DERECHO Y DEBER EN LA EDUCACIÓN
La distinción entre lo que entraña un derecho y un deber en el ámbito de la educación con frecuencia no está bien considerado por todas las partes intervinientes, ya que se reclaman derechos cuando lo que competen son deberes, pues quien realmente posee derecho a la educación es el educando: el niño, el adolescente, el joven.
Es frecuente el conflicto social que surge entre padres y estamentos educativos cuando ambos reclaman el derecho de dirigir la educación de los hijos, unos alegando el derecho de paternidad y los otros el derecho derivado de su responsabilidad profesional. Pero esta situación no debe ser considerada como un conflicto de derechos sino de deberes, ya que no hay derechos que se excluyan, sino deberes que se complementan.
Muchos padres confunden que la educación de los hijos les atañe como una responsabilidad que establece un derecho sobre el hijo frente al resto de la sociedad, por el cual su voluntad de regir la educación del mismo es prioritaria a cualquier otro derecho que pueda ostentar otra persona o comunidad social, incluso el Estado. En esta percepción existe un error esencial de concepto, y es el que el derecho a la educación no reside en el padre sino en el hijo, cuyo derecho a ser bien educado es correlativo al deber del padre a realizarlo de así.
Contemplado de esta manera, el derecho subjetivo del hijo a ser educado lo es esencialmente respecto a la forma y al contenido: Respecto a la forma, en ser educado en continuidad, en progreso y con pedagogía; respecto a los contenidos, en verdad y en coherencia. Este derecho entraña un deber primario para la voluntad de los padres, que se deriva de la relación paterno-filial, por el que, en cuanto se es libre por optar a la paternidad, se adquiere el deber de velar por la integridad física y sicológica del hijo, la que incluye preeminentemente la faceta educativa para el desarrollo pleno de su personalidad.
El error conceptual de confundir derecho y deber en la función educativa de los padres se deriva de considerar a los hijos como cosa suya, cuando éstos, por su condición de persona, son esencialmente propios y libres, y sólo se pertenecen a sí.
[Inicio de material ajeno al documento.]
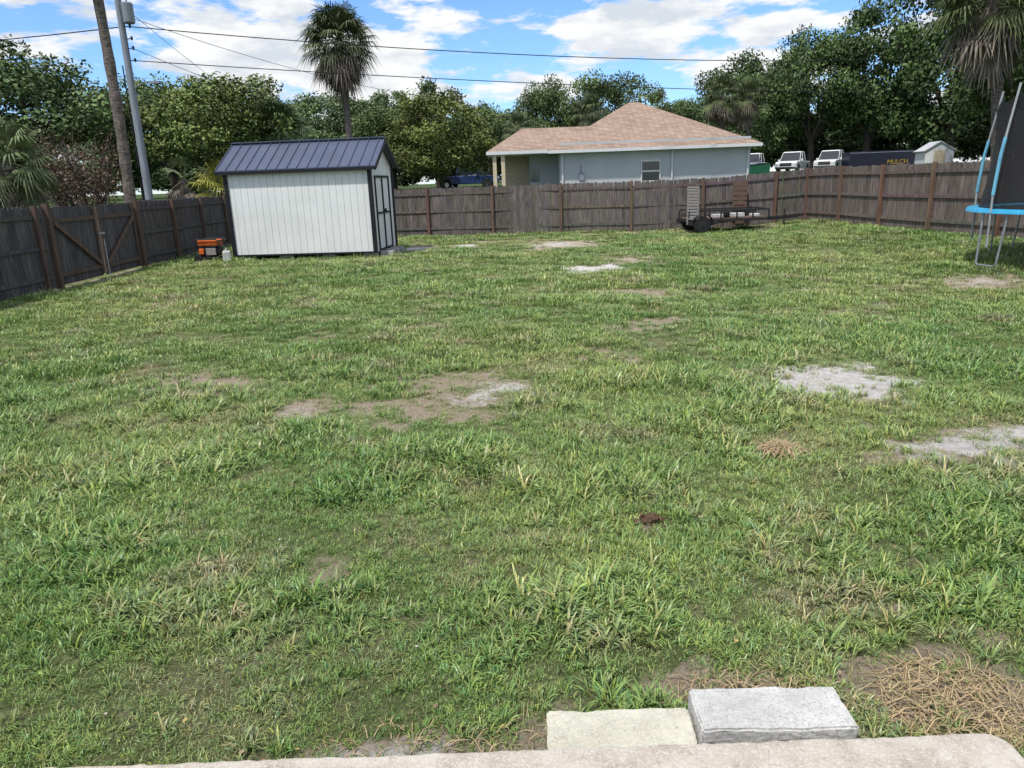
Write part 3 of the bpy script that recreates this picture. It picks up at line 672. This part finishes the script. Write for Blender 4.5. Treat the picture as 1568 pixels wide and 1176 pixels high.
def smallshed():
    e=empty('garden_shed',(33.6,60,1.35),-.2);mb=MB();mb.prism([(-1,0),(-1,1.75),(0,2.35),(1,1.75),(1,0)],-1.2,1.2);mb.obj('walls',[M['trim']],e)
    mb=MB()
    for s_ in(-1,1): mb.beam((0,0,2.4),(s_*1.15,0,1.7),2.6,.06,up=(0,0,1))
    mb.obj('roof',[M['stucco']],e);mb=MB();mb.box((0,-1.215,.9),(.8,.02,1.7));mb.obj('door',[M['cream']],e)
smallshed()
# ------------------------------------------------------------------ palms
def fan(mb,p0,az,el,L1,lf,nl,mi,q,col,droop=.35,w_=.05):
    d=Vector((math.cos(az)*math.cos(el),math.sin(az)*math.cos(el),math.sin(el)));s=Vector((-math.sin(az),math.cos(az),0));s=(s+Vector((0,0,q.uniform(-.3,.3)))).normalized()
    p0=Vector(p0);p1=p0+d*L1+Vector((0,0,-.12*L1))
    mb.tube([p0,(p0+p1)/2+Vector((0,0,.04*L1)),p1],[.025,.02,.015],4,mi,col,False)
    for k in range(nl):
        ph=math.radians(-115+230*k/(nl-1));dr=d*math.cos(ph)+s*math.sin(ph);l=lf*(.75+.25*math.cos(ph))*q.uniform(.8,1.1)
        sd_=(s*math.cos(ph)-d*math.sin(ph))
        m_=p1+dr*l*.55+Vector((0,0,-.08*l));t=p1+dr*l*.95+Vector((0,0,-droop*l*q.uniform(.6,1.5)))
        mb.add([p1,m_-sd_*w_,m_+sd_*w_,t],[(0,1,2),(1,3,2)],mi,col*q.uniform(.6,1.3))
def palm(name,base,top,R,seed,ng=38,nd=34,tr=.2,tint=(1,1,1,1),nl=26,elmin=-15):
    q=random.Random(seed);mb=MB();b=Vector(base);t=Vector(top);n=40;pts=[];rd=[]
    for k in range(n):
        f=k/(n-1);p=b.lerp(t,f);bow=math.sin(f*math.pi)*.15;pts.append(p+Vector((bow,0,0)));rd.append(tr*(1.15-.25*f)*(1+.08*q.uniform(-1,1)))
    mb.tube(pts,rd,12,0)
    for k in range(nd):
        el=math.radians(q.uniform(-85,-25));az=q.uniform(0,6.28);fan(mb,t+Vector((0,0,-q.uniform(0,.5)*R*.5)),az,el,R*q.uniform(.25,.5),R*q.uniform(.35,.5),nl-8,2,q,q.uniform(.45,1.1),.6,.018*R)
    for k in range(ng):
        f=k/ng;el=math.radians(elmin+(82-elmin)*f**.85+q.uniform(-8,8));az=k*2.4+q.uniform(-.3,.3);fan(mb,t+Vector((0,0,.1*f)),az,el,R*q.uniform(.36,.56),R*.5,nl,1,q,q.uniform(.55,1.25),.45,.014*R)
    o=mb.obj(name,[M['palmbark'],M['palmleaf'],M['deadfrond']]);o.color=tint;return o
palm('sabal_palm',(-15.75,32,0),(-15.75,32,12.6),2.3,1,tr=.2)
palm('sabal_palm.001',(-9.25,46,1.1),(-9.2,46,10.1),2.7,2,ng=76,nd=80,tr=.19,elmin=-35,tint=(.8,.8,.8,1))
palm('sabal_palm.002',(24.6,38,.6),(23.2,38,9.5),3.3,3,ng=54,nd=26,tr=.25,tint=(.95,.9,.75,1),elmin=-45)
palm('sabal_palm.003',(19.6,70,1.3),(19.6,70,8.7),2.4,4,nd=40,ng=34,tint=(.8,.8,.7,1),elmin=-50)
palm('sabal_palm.004',(22.6,72,1.3),(22.6,72,8.6),2.4,5,nd=40,ng=34,tint=(.8,.8,.7,1),elmin=-50)
palm('sabal_palm.005',(7.6,66,1.3),(7.5,66,7.3),2.3,6,nd=24,ng=40,tint=(.8,.8,.8,1),elmin=-50)
palm('sabal_palm.006',(1.4,70,1.3),(1.4,70,6.6),2.0,7,nd=20,ng=36,tint=(.9,.9,.9,1),elmin=-40)
palm('sabal_palm.007',(-18.6,29,0),(-18.7,29,3.3),2.3,8,nd=16,ng=44,tr=.25,tint=(1.0,1.0,.95,1),elmin=-45)
palm('sabal_palm.008',(-14.2,50,.9),(-14.2,50,5.8),2.5,9,nd=12,ng=44,tint=(.9,1,.9,1),elmin=-35)
palm('sabal_palm.009',(-12.4,34,.1),(-12.4,34,2.1),1.9,10,nd=4,ng=34,tint=(1.7,1.4,.6,1),elmin=-30)
palm('dead_banana_plant',(-14.2,34,0),(-14.2,34,2.6),1.6,12,nd=30,ng=3,tr=.12)
# ------------------------------------------------------------------ oaks
def crown(seed,h,rx,rz,zc,nc,lpc,ls,cr,trunk=True,cols=(.42,1.4)):
    q=np.random.default_rng(seed);mb=MB()
    C=[]
    while len(C)<nc:
        p=q.normal(0,1,3);p/=np.linalg.norm(p);rr=q.uniform(.35,1)**.6;p=p*rr
        if p[2]<-.75: continue
        C.append((p[0]*rx*q.uniform(.85,1.12),p[1]*rx*q.uniform(.85,1.12),zc+p[2]*rz*q.uniform(.85,1.12),q.uniform(*cols)))
    C=np.array(C)
    if trunk:
        mb.tube([(0,0,-.3),(.1,0,h*.12),(.0,.1,h*.28)],[.42,.33,.28],9)
        for k in range(9):
            c=C[k];mb.tube([(0,.1,h*.22),(c[0]*.4,c[1]*.4,h*.25+(c[2]-h*.25)*.45),(c[0]*.9,c[1]*.9,c[2])],[.2,.12,.04],6)
    N=nc*lpc;ci=np.repeat(np.arange(nc),lpc);u=q.normal(0,1,(N,3));u/=np.linalg.norm(u,axis=1)[:,None]
    rad=cr*q.uniform(.2,1.15,N)**.6*q.uniform(.6,1.35,nc)[ci];P0=C[ci,:3]+u*rad[:,None]*np.array([1,1,.7])
    nrm=u*.6+q.normal(0,.6,(N,3))+np.array([0,0,.35]);nrm/=np.linalg.norm(nrm,axis=1)[:,None]
    a=np.cross(nrm,q.normal(0,1,(N,3)));a/=np.linalg.norm(a,axis=1)[:,None];b=np.cross(nrm,a)
    sz=(ls*q.uniform(.5,1.3,N))[:,None]
    V=np.stack([P0-a*sz,P0-b*sz*.55,P0+a*sz,P0+b*sz*.55],1).reshape(-1,3)
    Fq=np.arange(4*N).reshape(N,4)
    br=C[ci,3]*q.uniform(.7,1.3,N)
    col=np.repeat(np.stack([br*q.uniform(.9,1.15,N),br,br*.95],1),4,0)
    nv=len(V);tv=np.array(mb.v) if mb.v else np.zeros((0,3));tf=[f for f in mb.f if len(f)==4]
    if len(tf): Fall=np.concatenate([Fq,np.array(tf)+nv]);mi=np.concatenate([np.zeros(N),np.ones(len(tf))]);V=np.concatenate([V,tv]);col=np.concatenate([col,np.ones((len(tv),3))])
    else: Fall=Fq;mi=np.zeros(N)
    return npmesh('oak_crown_%d'%seed,V,Fall,[M['leaf'],M['bark']],mi=mi,col=col)
var=[crown(20,10,4.6,3.6,6.1,75,330,.135,1.2),crown(21,10,4.8,3.9,5.8,85,300,.135,1.15),crown(22,10,4.2,4.2,5.6,72,330,.135,1.15),crown(23,10,5.2,3.3,6.5,80,310,.135,1.15),crown(24,10,4.5,4.6,5.0,90,290,.135,1.2)]
lowv=[crown(40,10,4.8,4.2,5.3,46,130,.27,1.5,False),crown(41,10,4.6,4.5,5.0,44,130,.27,1.5,False),crown(42,10,5,4.0,5.6,46,130,.27,1.5,False)]
cyp=crown(30,10,1.9,4.6,5.2,42,200,.14,.7)
def tree(name,me,x,y,top,rad,tint,base=5.4):  # tint is leaf tone, with haze painted in on the distant trees
    if isinstance(me,int): me=var[me]
    o=bpy.data.objects.new(name,me);g=tz(x,y);o.location=(x,y,g-.1);k=(top-g)/10.2;kr=rad/base
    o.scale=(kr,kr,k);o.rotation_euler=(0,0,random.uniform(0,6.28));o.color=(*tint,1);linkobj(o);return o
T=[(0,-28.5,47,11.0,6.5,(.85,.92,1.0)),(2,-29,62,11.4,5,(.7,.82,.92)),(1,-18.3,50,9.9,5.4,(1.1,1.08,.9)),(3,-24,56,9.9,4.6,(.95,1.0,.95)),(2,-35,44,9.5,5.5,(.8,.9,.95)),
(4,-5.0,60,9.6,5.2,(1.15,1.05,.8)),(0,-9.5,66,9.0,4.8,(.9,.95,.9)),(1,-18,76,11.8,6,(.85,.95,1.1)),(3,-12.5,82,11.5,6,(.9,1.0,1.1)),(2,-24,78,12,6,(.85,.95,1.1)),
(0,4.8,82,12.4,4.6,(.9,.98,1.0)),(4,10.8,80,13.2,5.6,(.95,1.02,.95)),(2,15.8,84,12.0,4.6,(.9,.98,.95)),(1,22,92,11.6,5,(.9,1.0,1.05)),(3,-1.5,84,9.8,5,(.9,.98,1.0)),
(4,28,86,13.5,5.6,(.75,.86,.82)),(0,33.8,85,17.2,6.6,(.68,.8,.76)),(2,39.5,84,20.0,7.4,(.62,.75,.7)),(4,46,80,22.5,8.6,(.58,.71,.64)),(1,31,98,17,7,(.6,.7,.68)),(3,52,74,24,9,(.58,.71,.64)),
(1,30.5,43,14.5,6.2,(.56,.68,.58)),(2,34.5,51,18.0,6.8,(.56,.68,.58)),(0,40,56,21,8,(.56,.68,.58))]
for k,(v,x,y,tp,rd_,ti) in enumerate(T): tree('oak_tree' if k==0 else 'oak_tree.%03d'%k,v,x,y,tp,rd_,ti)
tree('cypress_tree',cyp,-7.4,90,14.5,3.2,(.85,.95,1.1),2.4);tree('cypress_tree.001',cyp,-1.4,92,11.8,2.6,(.85,.95,1.1),2.4);tree('cypress_tree.002',cyp,-12.6,86,12.6,2.4,(.95,1,1.1),2.4)
dt=empty('distant_treeline')
for k in range(34):
    x=-105+k*6.6+random.uniform(-1.5,1.5);y=random.uniform(98,118);o=tree('treeline_crown_%02d'%k,lowv[k%3],x,y,random.uniform(9.5,12.6),random.uniform(6,7.5),(.8,.95,1.15));o.parent=dt  # bluish tint paints distance haze into the crowns
for k in range(32):
    x=-95+k*6.2;y=random.uniform(90,96);o=tree('underbrush_%02d'%k,lowv[k%3],x,y,5.6+random.uniform(-.6,1.4)+(2.5 if x>18 else 0),5.2,(.5,.58,.55));o.parent=dt
def twigs(name,x,y,H,R,n,seed):
    q=random.Random(seed);mb=MB()
    for k in range(26):
        a=q.uniform(0,6.28);b_=Vector((q.gauss(0,.2),q.gauss(0,.2),0));t_=Vector((R*q.uniform(.2,1)*math.cos(a),R*q.uniform(.2,1)*math.sin(a),H*q.uniform(.6,1)));mid=b_.lerp(t_,.5)+Vector((0,0,.3));mb.tube([b_,mid,t_],[.04,.025,.008],5,0,1,False)
        for j in range(n//26):
            f=q.uniform(.25,1);p=(b_.lerp(mid,f*2) if f<.5 else mid.lerp(t_,f*2-1))+Vector((q.gauss(0,.3),q.gauss(0,.3),q.gauss(0,.3)));s_=q.uniform(.04,.1);u=Vector((q.gauss(0,1),q.gauss(0,1),q.gauss(0,1))).normalized();w_=u.cross(Vector((q.random(),q.random(),1))).normalized()
            mb.add([p-u*s_,p-w_*s_*.5,p+u*s_,p+w_*s_*.5],[(0,1,2,3)],1,q.uniform(.5,1.4))
    return mb.obj(name,[M['bark'],M['shrub']],loc=(x,y,tz(x,y)))
twigs('reddish_shrub',-17.6,32.5,4.6,1.8,2600,1);twigs('reddish_shrub.001',-19.8,35,4.8,1.8,2600,5)
# ------------------------------------------------------------------ utility pole & wires
def upole():
    x,y=-16.75,36;e=empty('utility_pole',(x,y,0));mb=MB();mb.tube([(0,0,-.2),(.0,0,5),(.02,0,12.5)],[.19,.165,.13],14);mb.obj('pole',[M['polem']],e)
    mb=MB();mb.tube([(.42,-.1,9.3),(.42,-.1,9.35),(.42,-.1,10.1),(.42,-.1,10.15)],[.2,.24,.24,.2],16);mb.tube([(.42,-.1,10.15),(.42,-.1,10.35)],.04);mb.beam((.1,0,9.6),(.3,-.05,9.6),.06,.1);mb.obj('transformer',[M['polem']],e)
    mb=MB()
    for z_ in(7.8,8.3,8.7,9.2): mb.tube([(.1,0,z_),(.36,0,z_+.02)],.02);mb.tube([(.36,0,z_-.05),(.36,0,z_+.1)],.05,8)
    mb.tube([(-.2,-.1,3.2),(-.2,-.1,7.6)],.03);mb.obj('insulators',[M['wire']],e)
    mb=MB();mb.tube([(0,0,6.6),(.7,-.1,6.9),(1.0,-.1,6.88)],.025);mb.box((1.15,-.1,6.85),(.45,.2,.1));mb.obj('lamp_arm',[M['polem']],e)
upole()
def wire(name,a,b_,sag,rad=.018):
    a=Vector(a);b_=Vector(b_);pts=[]
    for k in range(25):
        f=k/24;pts.append(a.lerp(b_,f)+Vector((0,0,-4*sag*f*(1-f))))
    mb=MB();mb.tube(pts,rad,5);mb.obj(name,[M['wire']])
wire('power_line',(-16.4,36,9.2),(42,53,9.2),1.15,.022);wire('power_line.001',(-16.4,36,7.8),(44,53,6.3),.6,.02)
wire('power_line.002',(-16.8,36,9.2),(-60,44,11),.8,.024);wire('power_line.003',(-16.4,36,9.6),(-3,60,8.0),.6,.012);wire('power_line.004',(-16.4,36,9.9),(-26,95,10),.8,.012)
wire('power_line.005',(-16.4,36,8.3),(-9,70,6.0),.5,.012)
print('tufts',len(P))
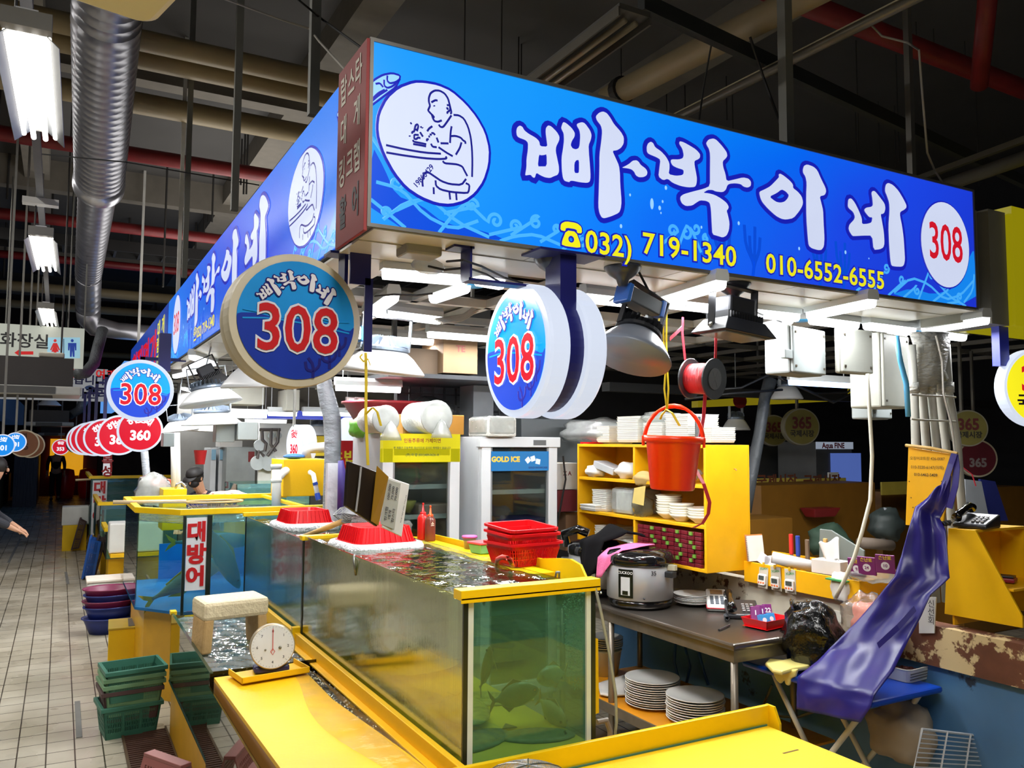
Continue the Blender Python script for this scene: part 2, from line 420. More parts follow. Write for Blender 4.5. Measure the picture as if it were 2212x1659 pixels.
# unlit twin tube fixture
p,q = PZ(1160,182,4.2),PZ(1372,22,4.2)
t = thing('tube_fixture','unlit twin tube fixture hanging over the blue sign','ceiling lamp',(p + q) / 2)
a = (q - p).normalized(); sd = a.cross(Vector((0,0,1))).normalized()
MB().beam(p,q,.20,.03).build('housing',M('lamp_housing',(92,88,80),.5),t,world=True)
for s in (-.035,.035): MB().tube([p + a * .04 + sd * s - Vector((0,0,.045)),q - a * .04 + sd * s - Vector((0,0,.045))],.016,10).build('tube',M('dead_tube',(176,160,128),.3),t,world=True,smooth=True)
for s in (-.1,.1): MB().beam(p + sd * s - Vector((0,0,.03)),q + sd * s - Vector((0,0,.03)),.012,.05).build('reflector',M('reflector_grey',(130,124,112),.3,.5),t,world=True)
tag(MB().tube([PZ(1538,90,4.3),PZ(1520,190,4.1),PZ(1510,262,3.9)],.006,5).build('roof_cable',m_dsteel),'thin black cable dropping to the left of the steel post','cable')
tag(MB().tube([PZ(1620,80,4.3),PZ(1650,170,4.1),PZ(1685,265,3.8)],.008,5).build('roof_cable',m_dsteel),'black cable drooping towards the steel post','cable')
tag(MB().tube([PZ(1880,52,4.4),PZ(1905,78,4.3),PZ(1960,92,4.2),PZ(1985,108,4.1),PZ(1992,200,3.9),PZ(2003,330,3.65),PY(2020,370,3.0),PY(2042,404,2.98)],.006,6).build('hanging_wire',M('grey_wire',(150,145,135),.6)),'grey wire hanging from the conduit onto the end of the blue sign','wire')
tag(MB().tube([PZ(480,-4,4.2),PZ(600,40,4.2),PZ(668,62,4.2),PZ(690,90,4.0),PY(745,150,3.3)],.006,6).build('hanging_wire',MATS['grey_wire']),'pale wire looped from the roof to the corner of the red panel','wire')
tag(MB().tube([PZ(640,-4,4.2),PZ(700,45,4.2),PZ(790,110,3.8)],.006,6).build('hanging_wire',m_dsteel),'dark wire running to the top corner of the blue sign','wire')
tag(MB().tube([PZ(80,332,4.4),PZ(270,350,4.4),PZ(560,400,4.4)],.006,6).build('hanging_wire',m_dsteel),'long black wire strung across behind the spiral duct','wire')
# steel post standing on the sign, second post further in
m_post = M('post_grey',(112,112,106),.5,.2)
def post(px,py0,py1,Y,w,label):
 a = PY(px,py1,Y); top = 6.6
 tag(MB().box(a.x - w / 2,a.x + w / 2,Y - w / 2,Y + w / 2,a.z,top).build('hanger_post',m_post),label,'post','steel posts holding the sign frames')
post(1700,0,322,3.05,.055,'square steel post standing on the long blue sign')
post(676,0,250,4.2,.05,'square steel post rising behind the red sign panel')
post(506,0,455,6.2,.05,'slim square post further down the blue side sign')
post(398,0,600,8.8,.05,'slim square post over the far end of the side sign')
# threaded rods
rods = [(15,330,430),(30,355,470),(108,400,560),(157,350,480),(165,380,470),(278,470,540),(283,500,560),(352,335,620),(358,370,460),(388,445,520),(402,470,560),(440,440,520),(450,430,480),
  (458,370,480),(422,480,540),(532,280,420),(526,290,420),(520,300,400),(1003,0,150),(1083,0,170),(1120,80,175),(1126,95,175),(1342,105,185),(1440,165,250),(1480,185,260),(1570,165,260),
  (1583,190,280),(1855,90,330),(1942,120,350),(1980,0,100),(2018,20,120),(2085,0,130),(2115,150,400),(1850,205,330),(1900,220,350),(1935,230,360),(335,600,700),(270,640,700),(8,480,600),(62,250,380)]
m_rod = M('rod_dark',(52,50,48),.6)
for i,(px,y0,y1) in enumerate(rods):
 Y = min(30,PZ(px,y0,6.6).y) if y0 > 60 else 5.5
 a = PY(px,y1,Y)
 tag(MB().tube([(a.x,Y,a.z),(a.x,Y,6.6)],.0011 * Y,6).build('threaded_rod',m_rod),('short ' if y1 - y0 < 100 else 'long ') + 'dark threaded rod hanging from the roof ' + ('above the blue front sign' if px > 900 else 'near the spiral duct and aisle lights'),'rod','threaded rods hanging from the roof')
# spiral duct
def duct(pts,r0,ribs,name='spiral_duct'):
 path = []; R = []
 P = [Vector(p) for p in pts]
 tot = 0
 for i in range(len(P) - 1):
  L = (P[i + 1] - P[i]).length; k = max(2,int(L * ribs))
  for j in range(k):
   t = j / k; q = P[i].lerp(P[i + 1],t); rr = r0[i] + (r0[i + 1] - r0[i]) * t
   path.append(q); R.append(rr)
   path.append(q.lerp(P[i + 1],.12 / k + 0.0)); R.append(rr * 1.018)
   path.append(q.lerp(P[i + 1],.35 / k)); R.append(rr)
 path.append(P[-1]); R.append(r0[-1])
 return path,R
m_duct = M('duct_steel',(150,150,156),.34,.75,var=.15,scale=3)
t = thing('spiral_duct','big galvanised spiral duct running away under the roof','duct',PD(230,50,6.45))
pa,ra = duct([PD(243,-90,5.8),PD(230,50,6.45),PD(215,392,9.1)],[.25,.25,.25],9)
MB().tube(pa,ra,28).build('duct_tube',m_duct,t,world=True,smooth=True)
MB().tube([PD(215,388,9.05),PD(213,402,9.15),PD(211,412,9.3)],[.265,.265,.20],28).build('reducer',M('duct_collar',(190,190,196),.3,.8),t,world=True,smooth=True)
pa,ra = duct([PD(211,410,9.3),PD(191,593,13.6),PD(190,672,14.6)],[.20,.20,.20],5)
MB().tube(pa,ra,24).build('duct_tube',m_duct,t,world=True,smooth=True)
e0 = PD(190,672,14.6)
MB().tube([e0 + Vector((0,-.1,.02)),e0 + Vector((.02,.05,-.12)),e0 + Vector((.12,.1,-.25)),e0 + Vector((.5,.15,-.3)),e0 + Vector((1.6,.2,-.32))],[.2,.2,.18,.15,.15],20).build('elbow',m_duct,t,world=True,smooth=True)
m_hose = M('flex_hose',(96,100,104),.5,.2,bump=.6,bscale=40)
tag(MB().tube([PD(222,712,13.2),PD(213,745,13),PD(203,785,12.7),PD(186,805,12.4),PD(168,808,12.2)],.085,14).build('flexible_duct',m_hose,smooth=True),'grey flexible duct curving down to the nearest ceiling air unit','duct')
tag(MB().tube([PD(182,862,19),PD(172,885,19),PD(150,898,19)],.1,12).build('flexible_duct',m_hose,smooth=True),'pale flexible duct curving to the further ceiling air unit','duct')
# lit tube fixtures on their track
m_tube = LAMP('tube_light',(255,250,240),5)
m_track = M('track_steel',(92,92,94),.5,.3)
def lit_fixture(c,L,label,w=.20):
 t = thing('tube_fixture',label,'ceiling lamp',c,radians(-1),'lit tube fixtures down the aisle')
 MB().box(-.04,.04,-L / 2 - .05,L / 2,.03,.08).build('housing',M('fix_white',(205,205,205),.4),t)
 MB().box(-.09,.09,-L / 2 - .06,-L / 2,.0,.07).build('end_cap',M('fix_grey',(120,118,112),.5),t)
 b = MB()
 for s in (-1,1):
  b.add([(s * .04,-L / 2,.03),(s * .04,L / 2,.03),(s * w / 1.7,L / 2,-.04),(s * w / 1.7,-L / 2,-.04)],[(0,1,2,3)])
 b.build('reflector',M('reflector_white',(120,124,130),.4,.3),t,solid=.003)
 for x in (-.075,-.028,.028,.075):
  MB().tube([(x,-L / 2 + .02,-.0 if abs(x) > .05 else -.015),(x,L / 2 - .02,-.0 if abs(x) > .05 else -.015)],.013,10).build('tube',m_tube,t)
 MB().tube([(-.05,-L / 2 + .1,.08),(-.05,-L / 2 + .1,.42)],.006,6).build('hanger',m_rod,t)
 return t
a,b_,= PZ(64,72,3.6),PZ(82,295,3.6); lit_fixture((a + b_) / 2,(b_ - a).length,'nearest lit tube fixture with white wings, beside the spiral duct')
a,b_,= PZ(95,512,3.6),PZ(96,582,3.6); lit_fixture((a + b_) / 2,(b_ - a).length,'second lit tube fixture, below the thin end of the duct')
a,b_,= PZ(104,667,3.6),PZ(104,702,3.6); lit_fixture((a + b_) / 2,(b_ - a).length,'farthest lit tube fixture, just above the restroom sign')
a = PZ(60,20,3.95); b_ = PZ(104,660,3.95)
tag(MB().beam(a + Vector((0,-1,0)),b_,.05,.05).build('lighting_track',m_track),'grey steel track carrying the row of tube fixtures','track')
tag(MB().obox(PZ(88,437,3.9),.26,.1,.05).build('track_bracket',M('white_tin',(190,188,180),.5)),'white tin bracket on the lighting track between fixtures','bracket')
# cream hanging box at the top edge
def rrect(x0,x1,y0,y1,r,n=6):
 p = []
 for cx_,cy_,a0 in ((x1 - r,y1 - r,0),(x0 + r,y1 - r,90),(x0 + r,y0 + r,180),(x1 - r,y0 + r,270)):
  for k in range(n + 1):
   a = radians(a0 + 90 * k / n); p.append((cx_ + r * cos(a),cy_ + r * sin(a)))
 return p
pts = rrect(-.25,.24,-.26,.26,.05)
c = PZ(455,-150,2.9); c = Vector((-.02,1.70,2.9))
mcr = M('cream_plastic',(226,214,160),.45,var=.03)
ob = MB().prism([Matrix.Rotation(radians(14),3,'Z') @ Vector((x,y,0)) + c for x,y in pts],(0,0,.14)).build('hanging_box',mcr,bevel=.02,smooth=False)
tag(ob,'cream rounded plastic box hanging close overhead','hanging box')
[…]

Por eso los padres pueden tener derecho a las cosas propias, pero no sobre los hijos, al menos en el periodo de su formación, porque, como personas, no les afecta una relación de dependencia posesiva -sería un acto de esclavitud- sino una dependencia relativa, que supone un deber y no un derecho.
La conjugación de deberes entre los padres y el entorno social educativo responde al derecho de los hijos de ser educados en sociedad y no aisladamente, pues la dimensión social natural de la persona constituye un determinante trascendente de su personalidad. Desde esta perspectiva el deber de educar a las nuevas generaciones incumbe a la sociedad misma, integrando los deberes de los padres, de los profesores y de las instituciones. Todos ellos deben ser articulados convenientemente para que desde niño a joven se consiga esa educación continuada, progresiva y pedagógica en la forma, y en verdad y coherencia en los contenidos.
Una de las dificultades intrínsecas de la educación es la asignación de los contenidos de verdad a la ciencia con la que se instruye, y a veces es aquí donde se pretende esgrimir derechos exclusivos de paternidad o de cátedra, de tradición o de modernidad, de familia o de Estado, por la diversa subjetividad con que puede ser contemplada la diversidad existencial.
Esa aproximación objetiva a la verdad con la que perfeccionar su personalidad es el mayor derecho del hijo, tanto frente a los padres como al resto de la sociedad, y por tanto el ajustarse a atender ese derecho se consigue en gran parte por la asunción de que la mejor manera de cumplir el deber es relacionar y converger las variadas ideas para lograr una educación plural en valores tan tolerante como lo debe ser la misma sociedad.